The Attorney General's Office has issued execution orders for five prisoners, but no date has been set for the firing squads, pending final appeals, an official says
he Attorney General's Office has issued execution orders for five prisoners, but no date has been set for the firing squads, pending final appeals, an official says.
Raheem Agbaje Salami, who was sentenced to death for drug smuggling, is currently incarcerated at the Madiun detention center, East Java. He was caught transporting 5 kilograms of heroin into Indonesia in early 1999.
He was initially sentenced to life imprisonment by the Surabaya District Court in April 1999, but the Supreme Court imposed the death penalty in November 1999.
"Raheem later submitted an appeal for a review after the Supreme Court handed down a harsher sentence than the Surabaya District Court. He is still waiting for a decision on the appeal he submitted on Dec. 13, 2003," East Java Prosecutor's Office representative told The Jakarta Post on Friday.
The East Java High Court had issued an even-lighter penalty and had sentenced him to 20 years in prison and fined him Rp 100 million (US$11,000). The other four death row convicts are Hangky Gunawan, Sugianto, Aris Setyawan and Nur Hasan Yogi Mahendra
Eddy said his office had received execution orders for the five convicts from the deputy attorney general for general crimes but had yet to set a date for the executions.
"We have yet to schedule the executions because we still have to consider a number of things before carrying out the executions, such as filing for appeals at the Supreme Court and submitting petitions for clemency to President Soesilo Bambang Yudhoyono," Eddy said.
Hangky was arrested in May 2006 for operating an ecstasy drug laboratory in an upscale housing complex in Surabaya.
"In late 2007, the Supreme Court sentenced Hangky to death. He was sentenced by the East Java High Court to 18 years in prison. He is currently serving his term at the Porong penitentiary and filed an appeal in 2007," Eddy said.
Sugianto, a pedicab driver, was sentenced to death in 1995 for murdering a family of four, including two children. He buried the victims in a hole which he then sealed in cement. Incarcerated at the Porong penitentiary, he sought clemency from the president in October 2007.

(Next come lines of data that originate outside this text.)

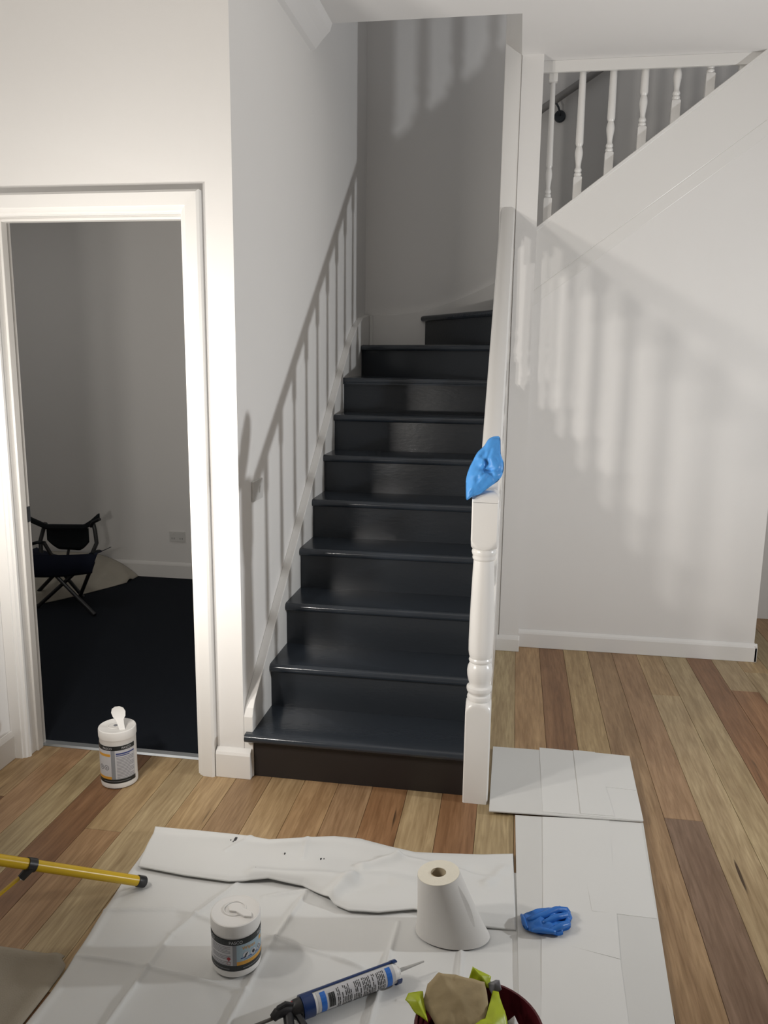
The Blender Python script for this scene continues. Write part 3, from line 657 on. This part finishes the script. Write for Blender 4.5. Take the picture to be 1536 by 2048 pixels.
# ------------------------------------------------------------------ paper roll
PR=empty('paper_towel_roll',(.785,-.72,.02),'upright white paper towel roll with its outer layers slumped to one side','paper roll')
ct=Vector((.771,-.722)); zt=.190
def pring(c,rx,ry,z,n=40,rz=0.0): return [(c[0]+rx*math.cos(2*PI*i/n),c[1]+ry*math.sin(2*PI*i/n),z+rz*math.cos(2*PI*i/n)) for i in range(n)]
rs=[]
for t in (0,.1,.25,.45,.65,.85,.96,1.0):
    c=(.814+(ct.x-.814)*t,-.718+(ct.y+.718)*t); rx=.103+(.0575-.103)*(t**.85); ry=.068+(.0575-.068)*t
    rs.append(pring(c,rx,ry,.009+(zt-.009)*t,rz=.006*t))
G().rings(rs,cap=False).obj('paper_wrap',M['paper'],PR,smooth='auto')
e1=[pring(ct,rr,rr,zt+dz,rz=.006*rr/.0575) for rr,dz in ((.0572,-.002),(.0572,.0012),(.0215,.0022),(.0206,.0008))]
G().rings(e1,cap=False).obj('roll_end',M['core'],PR,smooth='auto')
G().rings([pring(ct,.0203,.0203,zt+.002),pring(ct,.0203,.0203,zt-.06),pring(ct,.001,.001,zt-.06)],cap=False).obj('cardboard_core',M['card'],PR,smooth='auto')
gg=G(); rs=[]
for i in range(13):
    t=i/12; z=zt-.012-t*(zt-.075)
    a=-.55+.10*math.sin(t*3); c=(.814+(ct.x-.814)*(z/zt),-.72); rx=.103+(.0575-.103)*((z/zt)**.85); ry=.068+(.0575-.068)*(z/zt)
    rs.append([(c[0]+(rx+o)*math.cos(a+d),c[1]+(ry+o)*math.sin(a+d),z) for d,o in ((-.30,.0006),(.02,.0032+.004*math.sin(PI*t)),(.02,.0018+.004*math.sin(PI*t)),(-.30,.0))])
gg.rings(rs); gg.obj('loose_edge',M['paper'],PR,smooth='auto')

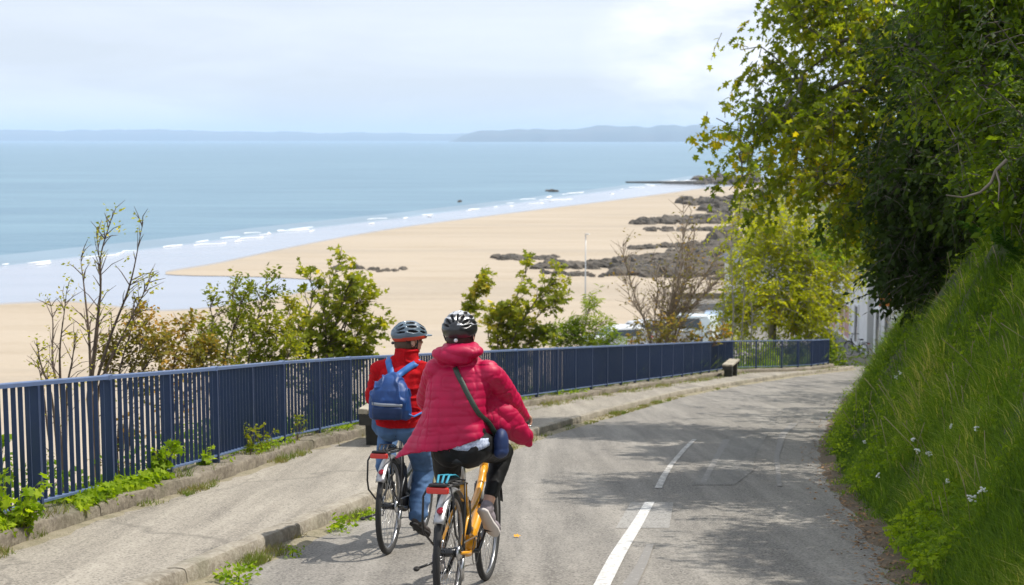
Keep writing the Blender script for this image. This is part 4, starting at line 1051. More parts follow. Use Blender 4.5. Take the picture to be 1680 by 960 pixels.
# maple over the road: foliage hangs from long limbs
bx, by = 8.1, 23.5
tb = np.array(bank_pt(np.array(by), np.array((bx - float(xright(by))) * .9))); tb[2] -= .2
tr = [tb, tb + (-.15, .1, 1.2), tb + (-.4, .3, 2.6), tb + (-.5, .5, 4.2), tb + (-.6, .6, 5.6)]
lim = [PX(u, v, y) for u, v, y in [(1175, 194, 23), (1186, 232, 23), (1202, 215, 22.5), (1215, 82, 24), (1256, 12, 24), (1238, 150, 23.5), (1196, 312, 22), (1218, 290, 22), (1250, 330, 22), (1225, 130, 24), (1245, 95, 24), (1262, 140, 23)]]
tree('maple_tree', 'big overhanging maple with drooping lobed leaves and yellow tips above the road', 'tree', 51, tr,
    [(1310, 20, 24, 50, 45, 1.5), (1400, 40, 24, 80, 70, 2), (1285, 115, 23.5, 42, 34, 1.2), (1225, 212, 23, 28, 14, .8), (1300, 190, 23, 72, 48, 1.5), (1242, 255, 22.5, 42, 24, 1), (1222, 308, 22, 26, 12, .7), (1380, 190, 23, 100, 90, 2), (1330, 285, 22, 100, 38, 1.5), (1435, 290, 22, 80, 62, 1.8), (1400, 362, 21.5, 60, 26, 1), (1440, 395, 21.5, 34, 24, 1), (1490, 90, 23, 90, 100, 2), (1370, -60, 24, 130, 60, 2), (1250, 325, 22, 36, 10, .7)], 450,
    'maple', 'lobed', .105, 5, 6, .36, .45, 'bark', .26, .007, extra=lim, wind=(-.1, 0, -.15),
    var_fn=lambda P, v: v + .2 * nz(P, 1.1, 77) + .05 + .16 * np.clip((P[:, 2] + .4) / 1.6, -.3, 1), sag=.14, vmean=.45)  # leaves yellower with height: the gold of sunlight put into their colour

# ivy-clad tree: dark dense column beside the maple
bx, by = 6.6, 19.5
tb = np.array(bank_pt(np.array(by), np.array(1.5))); tb[2] -= .3
tr = [tb, tb + (.05, .1, 1.5), tb + (0, .2, 3.2), tb + (.1, .2, 5.2)]
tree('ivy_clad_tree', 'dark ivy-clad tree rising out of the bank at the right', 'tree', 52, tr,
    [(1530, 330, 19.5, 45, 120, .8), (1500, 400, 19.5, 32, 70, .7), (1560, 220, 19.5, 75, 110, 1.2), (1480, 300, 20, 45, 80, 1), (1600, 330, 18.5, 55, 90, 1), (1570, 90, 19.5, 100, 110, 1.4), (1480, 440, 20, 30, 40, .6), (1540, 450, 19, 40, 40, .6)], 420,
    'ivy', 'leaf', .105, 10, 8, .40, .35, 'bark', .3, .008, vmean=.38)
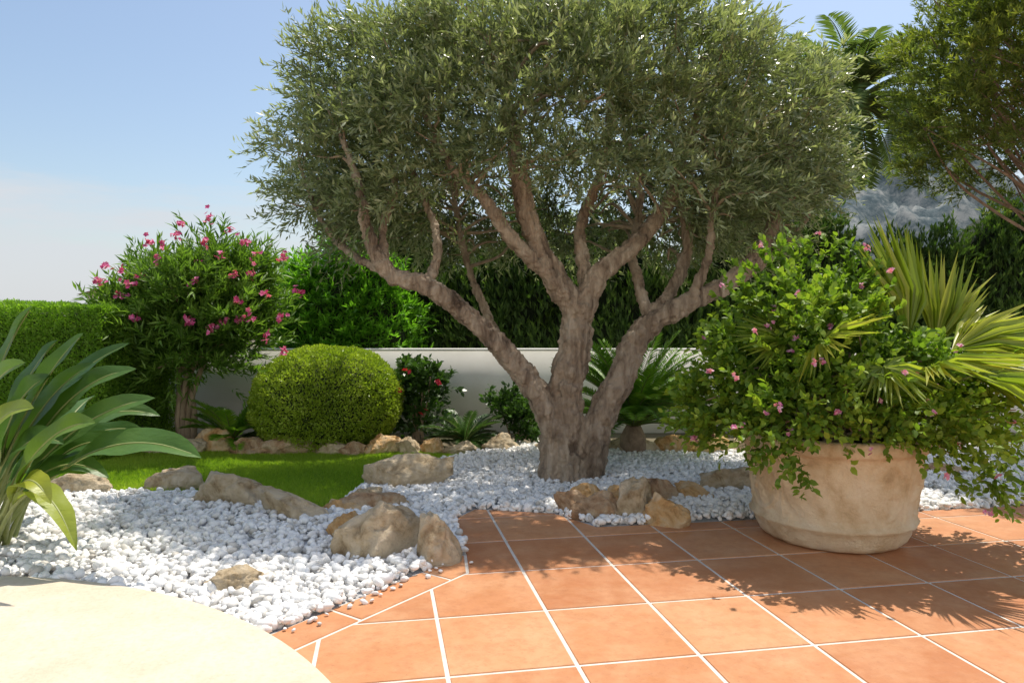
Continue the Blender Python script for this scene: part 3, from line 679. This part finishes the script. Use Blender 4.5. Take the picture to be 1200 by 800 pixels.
tc=nt.nodes.new('ShaderNodeTexCoord');mp=nt.nodes.new('ShaderNodeMapping');mp.inputs['Scale'].default_value=(1,1,5.0);nt.links.new(tc.outputs['Generated'],mp.inputs[0])
nz=nt.nodes.new('ShaderNodeTexNoise');nz.inputs['Scale'].default_value=3.0;nz.inputs['Detail'].default_value=9;nz.inputs['Roughness'].default_value=.58;nt.links.new(mp.outputs[0],nz.inputs['Vector'])
sx=nt.nodes.new('ShaderNodeSeparateXYZ');nt.links.new(tc.outputs['Generated'],sx.inputs[0])
back_fill=M('MULTIPLY',sx.outputs['Y'],-1.0,None,True)          # unseen bright cloud added behind the camera as warm front fill
v=M('MULTIPLY_ADD',sx.outputs['Z'],-2.0,nz.outputs['Fac']); v=M('MULTIPLY_ADD',back_fill,1.1,v)
cr=nt.nodes.new('ShaderNodeValToRGB');cr.color_ramp.elements[0].position=.10;cr.color_ramp.elements[0].color=(0,0,0,1);cr.color_ramp.elements[1].position=.32;cr.color_ramp.elements[1].color=(.85,.85,.85,1);nt.links.new(v,cr.inputs[0])
cc1=nt.nodes.new('ShaderNodeMix');cc1.data_type='RGBA';nt.links.new(back_fill,cc1.inputs[0]);cc1.inputs[6].default_value=(4.7,4.9,5.2,1);cc1.inputs[7].default_value=(9.5,9.2,8.6,1)
mx=nt.nodes.new('ShaderNodeMix');mx.data_type='RGBA';nt.links.new(cr.outputs[0],mx.inputs[0]);nt.links.new(sky.outputs[0],mx.inputs[6]);nt.links.new(cc1.outputs[2],mx.inputs[7])
nt.links.new(mx.outputs[2],bg.inputs[0]);nt.links.new(bg.outputs[0],out.inputs[0])
# ---------------------------------------------------------------- camera
cd=bpy.data.cameras.new('camera');cam=link(bpy.data.objects.new('camera',cd));cam.location=(0,0,H);cam.rotation_euler=(math.radians(90),0,0)
cd.lens=25;cd.sensor_width=36;cd.shift_y=-15/1200;cd.clip_end=6000;cd.clip_start=.05
scene.camera=cam
scene.view_settings.view_transform='Standard';scene.view_settings.look='None';scene.view_settings.exposure=0
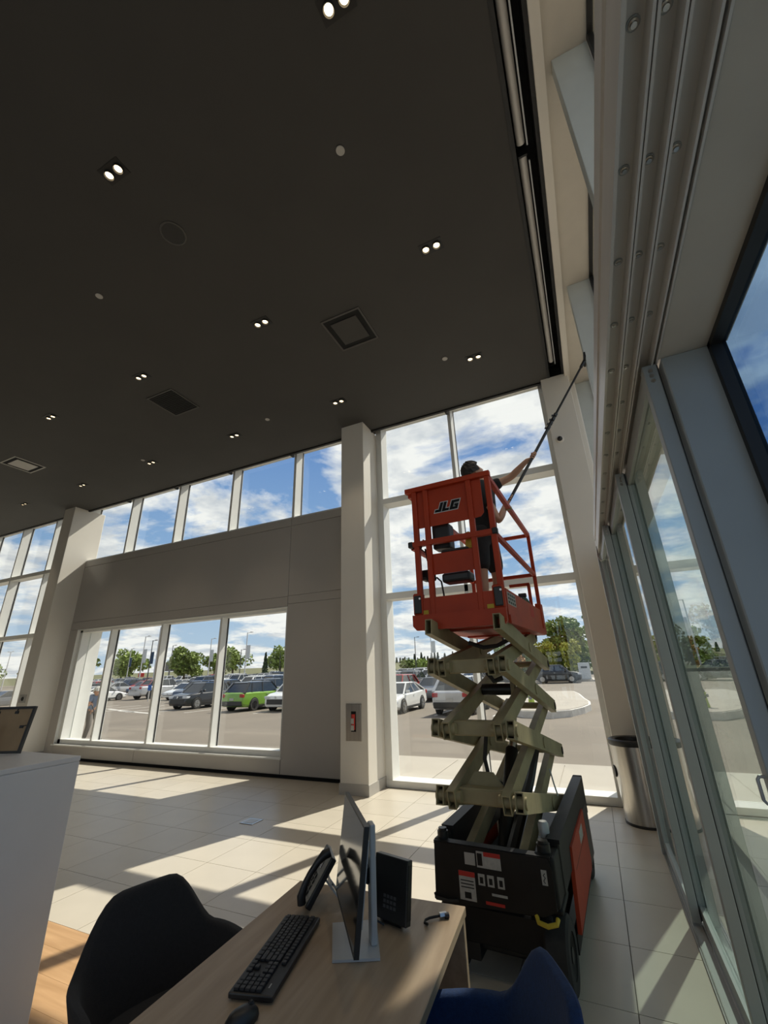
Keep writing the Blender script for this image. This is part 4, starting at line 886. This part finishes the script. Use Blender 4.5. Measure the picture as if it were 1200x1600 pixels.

"The two other death row convicts are Aris Setyawan, who was sentenced to death for murdering four friends in 1997 and Nur Hasan Yogi Mahendra, for a series of murders in 2005. The pair are serving their sentences at the Lamongan prison and filed for clemency in 2006," said Eddy.
Capital punishment in Indonesia is regulated by Law No. 2/1964, which stipulates that death sentences should be carried out by firing squad.